I kept calling you up until the day we published the article because I couldn’t find a single person who was fond of you as a writer, who respected you as a person, who thought you were anything but an Uncle Tom. I wanted you to be able to defend yourself. But you’re self-delusional, which is why you thought I was calling to get back in your good graces. You lack curiosity, which is why you didn’t pick up the phone even once. You lack foresight, which is why you told all your closest friends—the only people willing to go to bat for you—not to speak to me, either.


For a long time, while reporting the piece, I had you pegged as an Uncle Tom. It was only after reporting and rounds of editing that I realized you weren’t. It’s why I’ve never once called you an Uncle Tom. To be an Uncle Tom is to adhere to a specific kind of evil, one that requires foresight and intent. You’re not evil. You just don’t know what you’re talking about, and you’re too lazy to go find out.

Over the last year and a half of reporting on you and The Undefeated, I’ve spent days and days trying to get a better sense of who you are, and I’ve found that despite your bravado, you are a lonely, sad figure. You’re pitiable, and yet no one pities you, because in an attempt to match your life to your self-delusion, you hurt people. You say you are the king, and try to reach your station by stepping on people close to you, people you think are less than you. You’re sexist and racist, and even worse, you’re a bully who took pleasure in terrorizing people unfortunate enough to have faith in you, like The Undefeated executive editor Amy DuBois Barnett, and your writer Jerry Bembry, and your one-time secretary and close friend, Erin Buker. If events were just a little different, I would’ve been right there with them. That’s why you failed. That’s why you are at Fox Sports.

There’s no other explanation, and yet here you are, two blogs deep into your second Explanation, hiding behind black Christianity and Serena Williams (of all people), once again clinging to relevance, once again trying to make others feel the pain and shame you feel coursing through your veins.

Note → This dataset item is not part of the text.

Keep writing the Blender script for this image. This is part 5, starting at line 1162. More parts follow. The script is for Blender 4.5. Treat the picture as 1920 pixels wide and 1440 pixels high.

You lack so much self-awareness that I doubt you even fully grasp how ironic and funny it is to name your latest endeavor The Explanation 2.0. But I refuse to believe that even you fail to see the poetry in being taken in by Fox Sports, the only place more cynical than ESPN, and sitting across the couch from Colin Cowherd, who even you would agree doesn’t amount to a ruptured left nut on his best day.

Surely you can see that Fox Sports adding you to Cowherd and Clay Travis says nothing about their faith in you and everything about their executives’ contempt for the women and people of color who work at Fox Sports and who consume its content. Fox Sports is a retirement home for the very worst of us, a living museum where you can go to see what sportswriting used to be.


And yet, surely you see that setting you up with a personal Tumblr account where you can’t interrupt but can be easily summoned amounts to Fox Sports inviting you onto the estate and directing you to the slave quarters. Do you think you’re finally home? Do you still think you’re the king?

I doubt it gets much better for you from here. But best of luck.